- [THE INPUT]:
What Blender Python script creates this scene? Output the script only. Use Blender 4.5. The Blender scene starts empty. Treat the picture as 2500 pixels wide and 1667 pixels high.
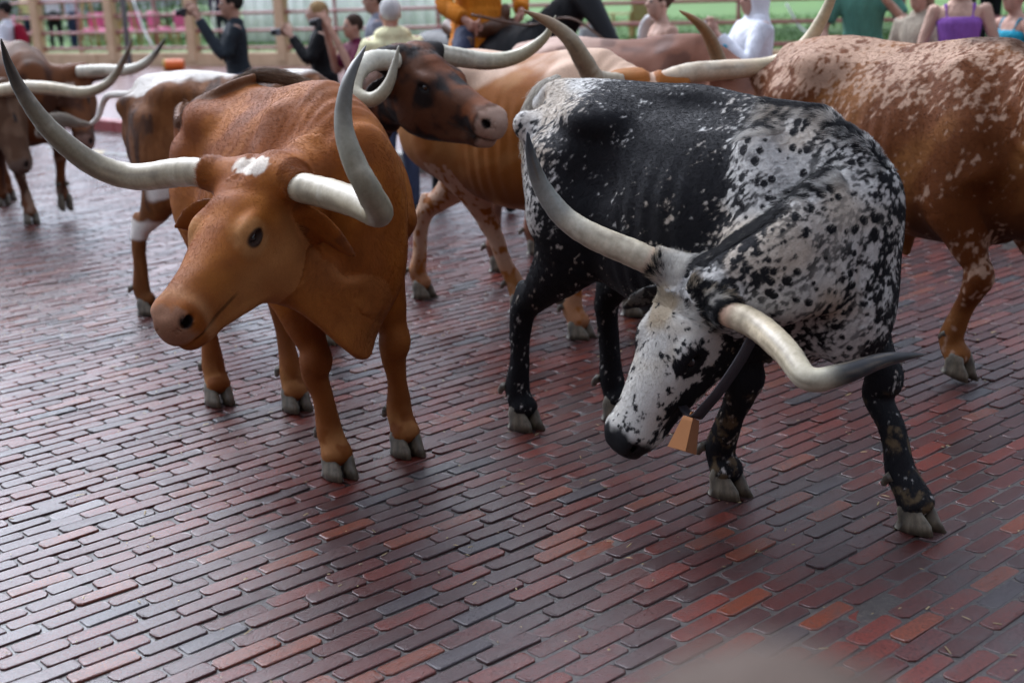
import bpy, math, random
import numpy as np
from mathutils import Vector, Matrix

random.seed(7)
RNG = np.random.default_rng(11)
scene = bpy.context.scene
COL = scene.collection

# ------------------------------------------------------------------ camera
CAM_H, F_PX, CX, CY = 1.9, 3300.0, 1250.0, 833.5
PITCH, ROLL = math.atan(898 / 3300), math.radians(2.4)
_r0 = np.array([1.0, 0, 0]); _u0 = np.array([0, math.sin(PITCH), math.cos(PITCH)])
C_F = np.array([0, math.cos(PITCH), -math.sin(PITCH)])
C_R = _r0 * math.cos(ROLL) - _u0 * math.sin(ROLL)
C_U = _u0 * math.cos(ROLL) + _r0 * math.sin(ROLL)
cam_data = bpy.data.cameras.new('camera'); cam = bpy.data.objects.new('camera', cam_data); COL.objects.link(cam)
cam_data.sensor_width = 36.0; cam_data.lens = 36.0 * F_PX / 2500.0
cam_data.clip_start = 0.05; cam_data.clip_end = 400
cam_data.dof.use_dof = True; cam_data.dof.focus_distance = 4.75; cam_data.dof.aperture_fstop = 2.2
m = Matrix(((C_R[0], C_U[0], -C_F[0], 0), (C_R[1], C_U[1], -C_F[1], 0), (C_R[2], C_U[2], -C_F[2], CAM_H), (0, 0, 0, 1)))
cam.matrix_world = m
scene.camera = cam

# ------------------------------------------------------------------ sky and sun (overcast)
SUN_EL, SUN_AZ = math.radians(46), math.radians(-34)
world = bpy.data.worlds.new('World'); scene.world = world; world.use_nodes = True
wn = world.node_tree; wn.nodes.clear()
sky = wn.nodes.new('ShaderNodeTexSky'); sky.sky_type = 'NISHITA'; sky.sun_disc = False
sky.sun_elevation = SUN_EL; sky.sun_rotation = SUN_AZ; sky.air_density = 1.0; sky.dust_density = 9.0; sky.ozone_density = 2.0
hs = wn.nodes.new('ShaderNodeHueSaturation'); hs.inputs['Saturation'].default_value = 0.18
bg = wn.nodes.new('ShaderNodeBackground'); bg.inputs['Strength'].default_value = 0.12
wo = wn.nodes.new('ShaderNodeOutputWorld')
tn = wn.nodes.new('ShaderNodeMix'); tn.data_type = 'RGBA'; tn.blend_type = 'MULTIPLY'; tn.inputs[0].default_value = 1.0; tn.inputs[7].default_value = (.86, .95, 1.15, 1)   # cool cloud light
wn.links.new(sky.outputs[0], hs.inputs['Color']); wn.links.new(hs.outputs[0], tn.inputs[6]); ad = wn.nodes.new('ShaderNodeMix'); ad.data_type = 'RGBA'; ad.blend_type = 'ADD'; ad.inputs[0].default_value = 1.0; ad.inputs[7].default_value = (1.5, 1.7, 2.1, 1)     # even cloud cover
wn.links.new(tn.outputs[2], ad.inputs[6]); wn.links.new(ad.outputs[2], bg.inputs[0]); wn.links.new(bg.outputs[0], wo.inputs[0])
sun_d = bpy.data.lights.new('sun', 'SUN'); sun_d.energy = 0.8; sun_d.angle = math.radians(40); sun_d.color = (1.0, 0.96, 0.9)
sun = bpy.data.objects.new('sun', sun_d); COL.objects.link(sun)
# the sun stands at azimuth SUN_AZ (sky rotation is measured from +Y towards +X)
sd = Vector((math.sin(SUN_AZ) * math.cos(SUN_EL), math.cos(SUN_AZ) * math.cos(SUN_EL), math.sin(SUN_EL)))
sun.rotation_euler = sd.to_track_quat('Z', 'Y').to_euler(); sun.location = (0, 0, 20)
scene.view_settings.view_transform = 'Standard'; scene.view_settings.look = 'None'
scene.view_settings.exposure = 0.84; scene.view_settings.gamma = 1.0; scene.view_settings.use_curve_mapping = False
scene.cycles.max_bounces = 5; scene.cycles.use_denoising = True

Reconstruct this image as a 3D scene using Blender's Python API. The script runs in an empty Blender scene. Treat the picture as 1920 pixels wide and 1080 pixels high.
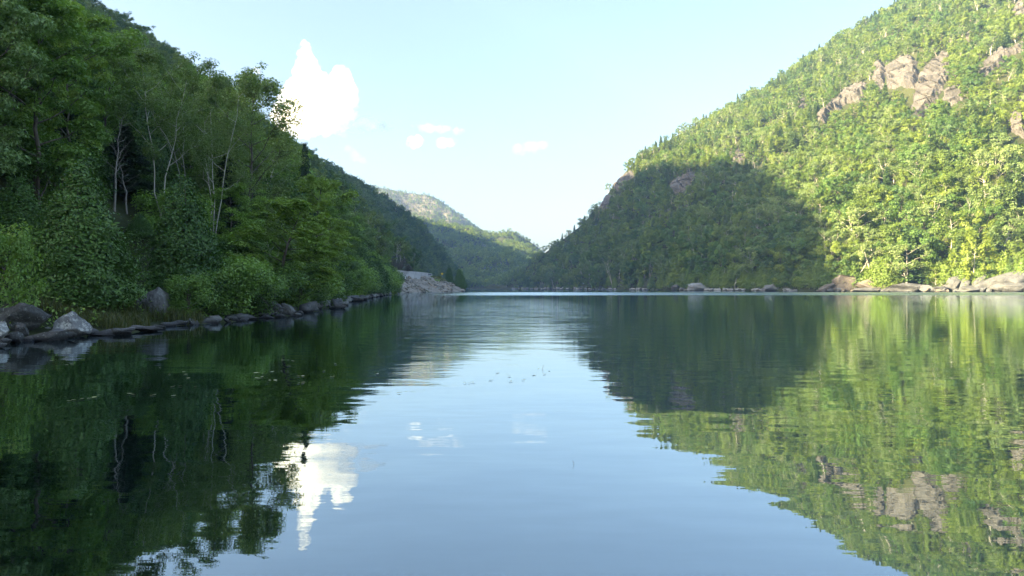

- [WRITTEN TASK]: Give again, word for word, every line from the top of the data through the line with "from mathutils import Vector, Matrix", both ends included, and exclude the pictures.

- [FINAL ANSWER]:
What Blender Python script creates this scene? Output the script only. Use Blender 4.5. The Blender scene starts empty. Treat the picture as 2500 pixels wide and 1667 pixels high.
import bpy, math, random
import numpy as np
from mathutils import Vector, Matrix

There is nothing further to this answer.